The results demonstrate that introducing long-range correlations into the disorder potential substantially mitigates disorder-induced suppression of superconductivity. Correlations shift the balance between local pairing and global coherence: they smooth potential landscapes on a scale comparable to superconducting clusters, reduce the prevalence and size of normal regions, and enhance alignment between order-parameter clusters and low-potential textures. This yields narrower, higher-Δ order-parameter distributions and stronger long-range correlations (higher β). Importantly, the global superconducting response—captured by superfluid stiffness—increases with α for a fixed disorder strength, pushing the stiffness-loss threshold to higher V. Thus, the primary research question is answered affirmatively: spatial correlations in disorder make superconductivity more robust. The identification of α≈2 as a crossover in correlation scaling suggests distinct regimes of disorder structuring. These insights imply that not only impurity density but also spatial correlation properties are viable control knobs for engineering superconductivity in low-dimensional materials where correlated defects/dislocations are prevalent.

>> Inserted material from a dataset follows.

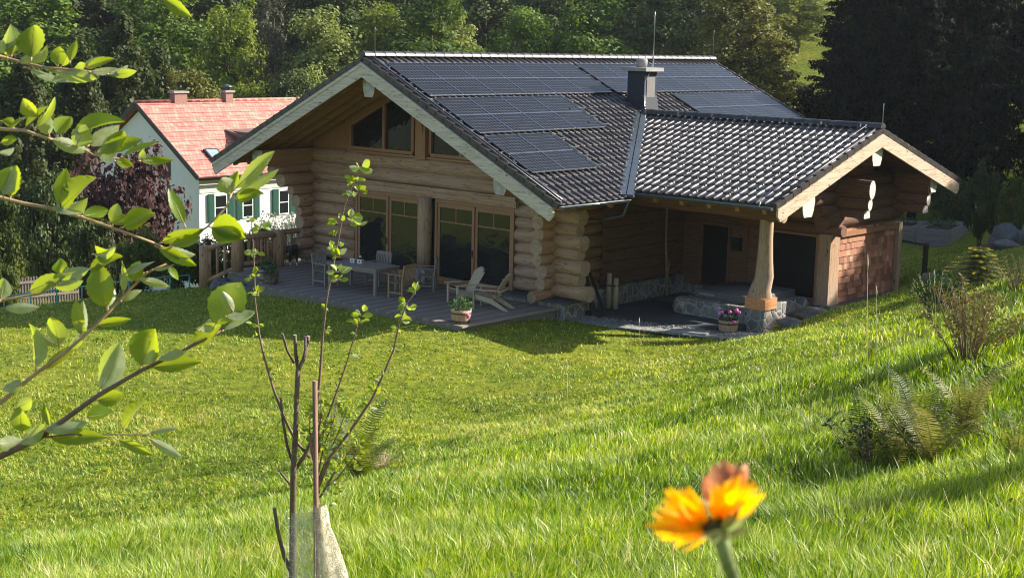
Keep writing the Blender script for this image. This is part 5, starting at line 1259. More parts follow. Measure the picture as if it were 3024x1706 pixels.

By solving self-consistent HF-BdG equations on a disordered 2D lattice at zero temperature with a tunable power-law-correlated disorder, the study shows that long-range correlations in the disorder potential enhance superconductivity locally and globally. Key contributions include: (i) quantification of how increasing α suppresses normal-region formation, narrows and shifts the Δ distribution to larger values, and strengthens long-range superconducting correlations; (ii) identification of a rapid increase of the correlation-spectrum exponent β for α≥2; (iii) demonstration that both the BCS coherence length and a longer superconducting correlation length grow with α and shrink with V; and (iv) establishment of an α–V phase diagram showing that superfluid stiffness—and thus global superconductivity—is significantly more robust for larger α. These findings elevate disorder correlations as a design parameter for tailoring superconducting properties. Future work could extend to finite temperatures and Tc, include long-range Coulomb interactions and unconventional pairing symmetries (e.g., d-wave), explore larger system sizes and dimensionalities, refine phase-fluctuation treatments beyond harmonic approximations, and interface with experiments to quantify disorder-correlation spectra in real materials.
- Zero-temperature analysis only; temperature dependence and Tc are not computed. - Mean-field HF-BdG framework with phase fluctuations treated in a self-consistent harmonic approximation; quantum fluctuations beyond this are not fully included. - Long-range Coulomb interactions are neglected; only on-site s-wave attraction is considered. - Specific disorder model with power-law correlations; other correlation types are not explored. - Finite lattice size (N=40) and a finite number of disorder realizations (Ns=50) may leave residual finite-size/statistical effects. - d-wave or other unconventional pairings are not treated (noted that correlated disorder might impact them differently). - Large Debye window and parameter choices simplify the pairing spectrum; material-specific details are not modeled.